An on-demand fuel delivery app was losing users — but nobody knew why.

A heuristic evaluation of EzFill's mobile application, identifying critical usability violations and delivering actionable recommendations to the client.

Role

UX Designer (team of 4)

Methods

Heuristic evaluation, Nielsen's 10 heuristics, accessibility audit

Tools

Figma

Deliverable

Prioritized findings report + client presentation

Background

EzFill is a mobile fuel delivery service that lets users order gas refills for their vehicles anywhere. As the company prepared to expand beyond its initial market, they needed confidence that their app could scale without frustrating new users.

Our team was brought in to evaluate the application's usability and accessibility — identifying friction points before they became growth blockers.

Process

01

Mapped critical user flows and distributed them across team members

02

Conducted screen-by-screen analysis against Nielsen's 10 heuristics

03

Prioritized findings by severity and user impact

04

Compiled recommendations and presented to the client

Key Findings

We identified 15+ usability violations across the app. Here are the three most impactful ones.

01 Consistency & Standards

Confusing first screen breaks user expectations

Issue

The sign-up flow opens with a "Location" screen — an unexpected first step that's inconsistent with how most apps onboard. Users didn't understand why they were being asked for their location before even creating an account.
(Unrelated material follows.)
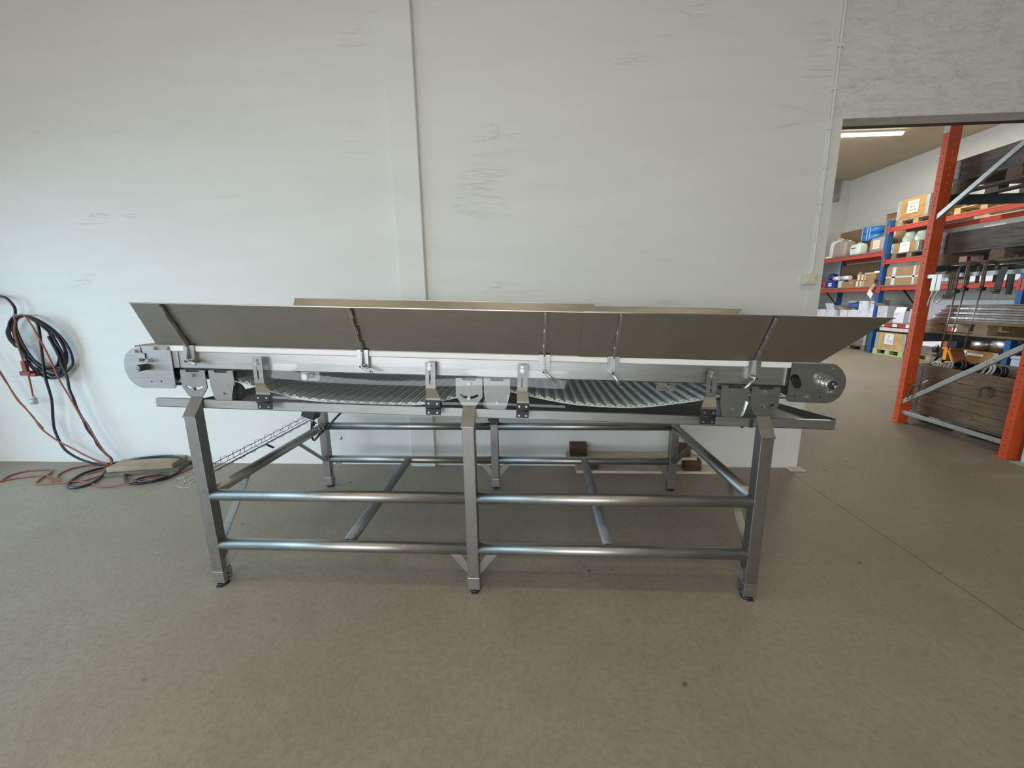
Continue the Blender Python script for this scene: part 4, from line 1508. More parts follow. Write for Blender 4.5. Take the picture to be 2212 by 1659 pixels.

The grey CTA button also failed contrast requirements.

Recommendation

Reword the title to explain the app is checking service availability. Move location to a contextually appropriate step. Use darker button colors that pass AA contrast, and left-align titles for scannability.

EzFill Location screen showing usability issues
02 Flexibility & Efficiency of Use

The app's most important action was nearly invisible

Issue

"Add Vehicle" is the primary action in the app — nothing works without it. Yet the "+" button was small, colorless, and overshadowed by the logo. Users couldn't figure out how to get started.

Recommendation

Make the add button orange (matching the app's action color), add the words "Add Vehicle," and position it prominently below the promotion banner. The primary action should be unmissable.

EzFill Add Vehicle screen showing low visibility of primary action
03 User Control & Freedom

Ambiguous confirmation dialogs created doubt

Issue

The order confirmation pop-up asked two questions at once and used vague "Yes/No" buttons. Users couldn't tell what would happen when they tapped — especially risky for an action involving payment.

Recommendation

Replace "Yes/No" with clear action verbs ("Confirm Order" / "Go Back"). Remove the redundant second question. Users should never have to guess what a button does on a confirmation screen.

EzFill confirmation dialog with ambiguous Yes/No buttons

Recurring Patterns

Beyond individual screens, we surfaced systemic issues across the app:

These patterns pointed to a lack of a unified design system — a foundational recommendation we included in our report.

Outcome

We delivered a comprehensive findings report and presented it directly to the EzFill team. The client implemented several of our recommendations — their product now shows improved accessibility and visual consistency across key flows.

15+ Usability violations identified
5 Core user flows evaluated
4 Critical issues flagged

What I Took Away

This project reinforced that the biggest usability problems often aren't about aesthetics — they're about structure. A misplaced screen in a flow or an invisible primary action costs more than a bad color choice. Evaluating someone else's product sharpened my ability to separate personal preference from genuine usability issues grounded in principles.